* Written request
Print the whole listing exactly.

* Supplied material
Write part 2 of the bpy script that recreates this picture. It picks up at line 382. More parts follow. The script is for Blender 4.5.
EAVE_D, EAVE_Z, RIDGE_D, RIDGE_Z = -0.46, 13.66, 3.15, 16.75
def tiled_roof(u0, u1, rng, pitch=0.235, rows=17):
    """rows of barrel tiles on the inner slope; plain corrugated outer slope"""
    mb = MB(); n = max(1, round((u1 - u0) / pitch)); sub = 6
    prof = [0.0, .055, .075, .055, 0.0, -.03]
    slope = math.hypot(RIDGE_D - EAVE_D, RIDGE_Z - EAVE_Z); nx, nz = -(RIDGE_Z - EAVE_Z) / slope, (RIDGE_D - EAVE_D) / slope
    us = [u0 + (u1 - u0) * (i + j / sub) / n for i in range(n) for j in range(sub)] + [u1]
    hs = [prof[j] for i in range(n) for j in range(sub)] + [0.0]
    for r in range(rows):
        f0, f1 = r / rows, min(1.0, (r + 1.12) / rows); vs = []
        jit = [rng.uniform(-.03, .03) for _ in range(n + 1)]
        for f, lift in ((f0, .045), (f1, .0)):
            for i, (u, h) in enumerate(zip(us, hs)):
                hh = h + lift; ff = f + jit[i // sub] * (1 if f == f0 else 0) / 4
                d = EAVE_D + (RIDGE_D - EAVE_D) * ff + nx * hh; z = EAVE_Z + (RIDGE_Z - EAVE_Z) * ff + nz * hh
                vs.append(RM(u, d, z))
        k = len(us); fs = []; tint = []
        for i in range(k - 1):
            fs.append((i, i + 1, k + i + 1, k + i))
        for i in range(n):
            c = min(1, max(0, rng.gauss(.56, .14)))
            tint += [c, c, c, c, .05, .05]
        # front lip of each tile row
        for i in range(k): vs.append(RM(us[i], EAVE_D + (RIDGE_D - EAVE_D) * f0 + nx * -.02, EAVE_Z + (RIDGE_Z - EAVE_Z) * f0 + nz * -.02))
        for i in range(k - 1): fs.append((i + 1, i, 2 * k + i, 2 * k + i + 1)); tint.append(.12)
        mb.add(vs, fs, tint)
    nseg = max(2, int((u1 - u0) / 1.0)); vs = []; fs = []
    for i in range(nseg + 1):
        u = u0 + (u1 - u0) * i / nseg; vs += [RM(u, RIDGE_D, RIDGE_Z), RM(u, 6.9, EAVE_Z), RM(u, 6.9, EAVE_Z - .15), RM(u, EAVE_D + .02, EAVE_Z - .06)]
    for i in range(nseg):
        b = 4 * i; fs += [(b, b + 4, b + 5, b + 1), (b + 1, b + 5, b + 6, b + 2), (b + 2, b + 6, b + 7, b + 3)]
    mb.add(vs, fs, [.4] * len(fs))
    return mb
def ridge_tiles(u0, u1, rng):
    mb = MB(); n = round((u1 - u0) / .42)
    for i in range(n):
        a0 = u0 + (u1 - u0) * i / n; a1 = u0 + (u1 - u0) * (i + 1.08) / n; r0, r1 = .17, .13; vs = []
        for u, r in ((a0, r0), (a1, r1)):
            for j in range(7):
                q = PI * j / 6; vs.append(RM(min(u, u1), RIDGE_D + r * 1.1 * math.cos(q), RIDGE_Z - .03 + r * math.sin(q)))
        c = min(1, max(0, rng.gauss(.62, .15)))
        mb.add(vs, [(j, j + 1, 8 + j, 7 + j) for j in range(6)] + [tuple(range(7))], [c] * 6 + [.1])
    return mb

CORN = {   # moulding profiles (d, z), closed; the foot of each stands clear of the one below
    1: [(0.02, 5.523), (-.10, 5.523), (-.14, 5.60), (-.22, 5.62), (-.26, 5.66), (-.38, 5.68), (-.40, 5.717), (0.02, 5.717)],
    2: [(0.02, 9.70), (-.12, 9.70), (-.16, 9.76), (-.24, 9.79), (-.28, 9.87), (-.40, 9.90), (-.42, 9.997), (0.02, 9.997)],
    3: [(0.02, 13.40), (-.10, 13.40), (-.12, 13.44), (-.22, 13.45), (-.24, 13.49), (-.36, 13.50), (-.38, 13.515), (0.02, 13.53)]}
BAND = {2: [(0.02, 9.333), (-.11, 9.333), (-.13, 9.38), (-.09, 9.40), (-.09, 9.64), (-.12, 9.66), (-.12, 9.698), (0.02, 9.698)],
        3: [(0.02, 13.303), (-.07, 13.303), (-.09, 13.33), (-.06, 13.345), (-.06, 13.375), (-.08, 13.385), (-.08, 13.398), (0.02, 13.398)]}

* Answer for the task
Write part 2 of the bpy script that recreates this picture. It picks up at line 382. More parts follow. The script is for Blender 4.5.
EAVE_D, EAVE_Z, RIDGE_D, RIDGE_Z = -0.46, 13.66, 3.15, 16.75
def tiled_roof(u0, u1, rng, pitch=0.235, rows=17):
    """rows of barrel tiles on the inner slope; plain corrugated outer slope"""
    mb = MB(); n = max(1, round((u1 - u0) / pitch)); sub = 6
    prof = [0.0, .055, .075, .055, 0.0, -.03]
    slope = math.hypot(RIDGE_D - EAVE_D, RIDGE_Z - EAVE_Z); nx, nz = -(RIDGE_Z - EAVE_Z) / slope, (RIDGE_D - EAVE_D) / slope
    us = [u0 + (u1 - u0) * (i + j / sub) / n for i in range(n) for j in range(sub)] + [u1]
    hs = [prof[j] for i in range(n) for j in range(sub)] + [0.0]
    for r in range(rows):
        f0, f1 = r / rows, min(1.0, (r + 1.12) / rows); vs = []
        jit = [rng.uniform(-.03, .03) for _ in range(n + 1)]
        for f, lift in ((f0, .045), (f1, .0)):
            for i, (u, h) in enumerate(zip(us, hs)):
                hh = h + lift; ff = f + jit[i // sub] * (1 if f == f0 else 0) / 4
                d = EAVE_D + (RIDGE_D - EAVE_D) * ff + nx * hh; z = EAVE_Z + (RIDGE_Z - EAVE_Z) * ff + nz * hh
                vs.append(RM(u, d, z))
        k = len(us); fs = []; tint = []
        for i in range(k - 1):
            fs.append((i, i + 1, k + i + 1, k + i))
        for i in range(n):
            c = min(1, max(0, rng.gauss(.56, .14)))
            tint += [c, c, c, c, .05, .05]
        # front lip of each tile row
        for i in range(k): vs.append(RM(us[i], EAVE_D + (RIDGE_D - EAVE_D) * f0 + nx * -.02, EAVE_Z + (RIDGE_Z - EAVE_Z) * f0 + nz * -.02))
        for i in range(k - 1): fs.append((i + 1, i, 2 * k + i, 2 * k + i + 1)); tint.append(.12)
        mb.add(vs, fs, tint)
    nseg = max(2, int((u1 - u0) / 1.0)); vs = []; fs = []
    for i in range(nseg + 1):
        u = u0 + (u1 - u0) * i / nseg; vs += [RM(u, RIDGE_D, RIDGE_Z), RM(u, 6.9, EAVE_Z), RM(u, 6.9, EAVE_Z - .15), RM(u, EAVE_D + .02, EAVE_Z - .06)]
    for i in range(nseg):
        b = 4 * i; fs += [(b, b + 4, b + 5, b + 1), (b + 1, b + 5, b + 6, b + 2), (b + 2, b + 6, b + 7, b + 3)]
    mb.add(vs, fs, [.4] * len(fs))
    return mb
def ridge_tiles(u0, u1, rng):
    mb = MB(); n = round((u1 - u0) / .42)
    for i in range(n):
        a0 = u0 + (u1 - u0) * i / n; a1 = u0 + (u1 - u0) * (i + 1.08) / n; r0, r1 = .17, .13; vs = []
        for u, r in ((a0, r0), (a1, r1)):
            for j in range(7):
                q = PI * j / 6; vs.append(RM(min(u, u1), RIDGE_D + r * 1.1 * math.cos(q), RIDGE_Z - .03 + r * math.sin(q)))
        c = min(1, max(0, rng.gauss(.62, .15)))
        mb.add(vs, [(j, j + 1, 8 + j, 7 + j) for j in range(6)] + [tuple(range(7))], [c] * 6 + [.1])
    return mb

CORN = {   # moulding profiles (d, z), closed; the foot of each stands clear of the one below
    1: [(0.02, 5.523), (-.10, 5.523), (-.14, 5.60), (-.22, 5.62), (-.26, 5.66), (-.38, 5.68), (-.40, 5.717), (0.02, 5.717)],
    2: [(0.02, 9.70), (-.12, 9.70), (-.16, 9.76), (-.24, 9.79), (-.28, 9.87), (-.40, 9.90), (-.42, 9.997), (0.02, 9.997)],
    3: [(0.02, 13.40), (-.10, 13.40), (-.12, 13.44), (-.22, 13.45), (-.24, 13.49), (-.36, 13.50), (-.38, 13.515), (0.02, 13.53)]}
BAND = {2: [(0.02, 9.333), (-.11, 9.333), (-.13, 9.38), (-.09, 9.40), (-.09, 9.64), (-.12, 9.66), (-.12, 9.698), (0.02, 9.698)],
        3: [(0.02, 13.303), (-.07, 13.303), (-.09, 13.33), (-.06, 13.345), (-.06, 13.375), (-.08, 13.385), (-.08, 13.398), (0.02, 13.398)]}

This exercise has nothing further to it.